We sometimes behave like the Jews, trying to get right with God by keeping His laws – attending the church, getting busy with church activities, giving offerings, being nice and so on. We seem to have done all the right things and played by the rule. What we do not grasp is, we cannot earn the favour of God by being good; we need to depend on Christ, our Saviour and faith in what He did and accomplished for us on the cross.

A Jew tried to put God under debt; according to his logic, God owed them salvation, because they observed the Law. But a Gentile was content to be indebted to God for His provision of salvation in Christ. Paul’s principle of ‘a righteousness by faith,’ operated here and explained the paradox of God’s selection and election.

Paul’s final analogy was that of ‘the stumbling stone,’ in verses 32-33. Isaiah 8:14 mentions “a stone that caused men to stumble and a rock that made them fall.” In Isaiah 28:16, the prophecy is much more explicit. The Sovereign Lord says, “I lay a stone in Zion, a tested stone, a precious cornerstone for a sure foundation.” And ‘the one who trusts in him will never be put to shame.’

In quoting these two verses, Paul is referring directly to the Lord Jesus Christ, who said of himself, quoting Psalm 118:22,23, as “the stone the builders rejected which has become the capstone; the Lord has done this, and it is marvellous in our eyes.” Matthew 21:42. Together these are mentioned in 1 Peter 2:4, as a “living stone-rejected by men but chosen by God and precious to Him.”

Jesus mentioned this at the end of narrating his parable of the wicked tenants, to indicate the vineyard will be rented out by the owner to other tenants, taking it away from the wicked tenants, who even killed the legitimate son of the owner, plotting to grab the vineyard to themselves. The stone rejected by the Jews, Jesus, became the cornerstone of the whole building in God's plan. 

Daniel 2:34-35, and 44-45, talk of “a rock cut out not by human hands. It struck the statue on its feet of iron and clay and smashed them.” This rock symbolized the Messiah and his eternal Kingdom, which is to come, would smash all the other kingdoms of the earth.

All these prophecies have been fulfilled in Christ, who was rejected by his own people, but was exalted by God. The church he established, started off with humble beginnings, but has become a worldwide phenomenon, foretelling His Kingdom.

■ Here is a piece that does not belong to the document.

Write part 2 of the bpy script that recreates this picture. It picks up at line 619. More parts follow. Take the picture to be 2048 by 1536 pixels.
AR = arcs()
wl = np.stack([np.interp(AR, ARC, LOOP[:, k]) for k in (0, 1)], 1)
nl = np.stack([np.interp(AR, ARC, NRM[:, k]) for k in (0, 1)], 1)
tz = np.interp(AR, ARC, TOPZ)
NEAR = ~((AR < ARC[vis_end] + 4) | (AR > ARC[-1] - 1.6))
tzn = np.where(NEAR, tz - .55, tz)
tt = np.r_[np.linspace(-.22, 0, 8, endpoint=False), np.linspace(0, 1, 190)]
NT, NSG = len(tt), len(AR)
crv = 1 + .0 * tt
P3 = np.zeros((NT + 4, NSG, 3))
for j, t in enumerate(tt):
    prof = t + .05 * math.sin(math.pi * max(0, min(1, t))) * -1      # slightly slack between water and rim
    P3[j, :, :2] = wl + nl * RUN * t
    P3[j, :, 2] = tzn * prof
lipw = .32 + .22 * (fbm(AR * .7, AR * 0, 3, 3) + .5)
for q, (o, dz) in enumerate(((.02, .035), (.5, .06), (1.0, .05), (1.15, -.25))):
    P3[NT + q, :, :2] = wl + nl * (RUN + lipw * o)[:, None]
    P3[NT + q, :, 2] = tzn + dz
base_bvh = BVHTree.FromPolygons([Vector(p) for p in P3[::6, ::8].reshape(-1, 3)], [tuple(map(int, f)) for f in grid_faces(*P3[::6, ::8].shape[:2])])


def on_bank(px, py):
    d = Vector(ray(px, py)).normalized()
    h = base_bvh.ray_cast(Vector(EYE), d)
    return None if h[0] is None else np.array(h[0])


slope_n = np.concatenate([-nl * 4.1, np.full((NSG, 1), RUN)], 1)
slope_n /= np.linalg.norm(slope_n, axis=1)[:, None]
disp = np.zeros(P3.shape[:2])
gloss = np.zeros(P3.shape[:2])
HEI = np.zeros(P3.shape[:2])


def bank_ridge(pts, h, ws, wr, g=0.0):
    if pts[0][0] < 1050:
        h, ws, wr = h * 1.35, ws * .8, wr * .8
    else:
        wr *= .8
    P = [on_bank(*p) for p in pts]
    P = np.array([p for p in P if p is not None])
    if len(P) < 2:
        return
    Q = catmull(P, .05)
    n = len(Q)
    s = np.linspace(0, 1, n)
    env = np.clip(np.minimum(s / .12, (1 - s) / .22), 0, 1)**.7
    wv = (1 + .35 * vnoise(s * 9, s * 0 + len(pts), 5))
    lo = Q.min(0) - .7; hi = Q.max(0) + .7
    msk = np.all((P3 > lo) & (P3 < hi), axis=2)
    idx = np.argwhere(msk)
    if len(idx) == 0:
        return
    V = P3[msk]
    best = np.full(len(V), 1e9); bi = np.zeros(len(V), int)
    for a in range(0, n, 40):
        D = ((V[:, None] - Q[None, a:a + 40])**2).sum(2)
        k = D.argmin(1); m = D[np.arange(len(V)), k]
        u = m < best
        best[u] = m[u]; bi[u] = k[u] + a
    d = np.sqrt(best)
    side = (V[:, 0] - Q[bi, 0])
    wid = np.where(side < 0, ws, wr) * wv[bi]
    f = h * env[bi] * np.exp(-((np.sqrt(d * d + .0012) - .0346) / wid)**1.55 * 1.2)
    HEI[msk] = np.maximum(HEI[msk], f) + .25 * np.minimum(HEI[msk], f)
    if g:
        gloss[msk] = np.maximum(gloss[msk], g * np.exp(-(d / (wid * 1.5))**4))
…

Jews rejected Jesus, because they were looking for a glorified and reigning Messiah and not a suffering and crucified Messiah. They looked for a Messiah, who will free them politically from the Romans, and not the one who would save them from their sins as foretold in Matthew 1:21.

In the crux, Paul’s stand is, what the religious man missed by his works, the sinner received by faith in Christ.

Do we put our faith in works or in Christ? 

We need to examine our motives and actions, for Jesus is the touchstone by which all men are judged.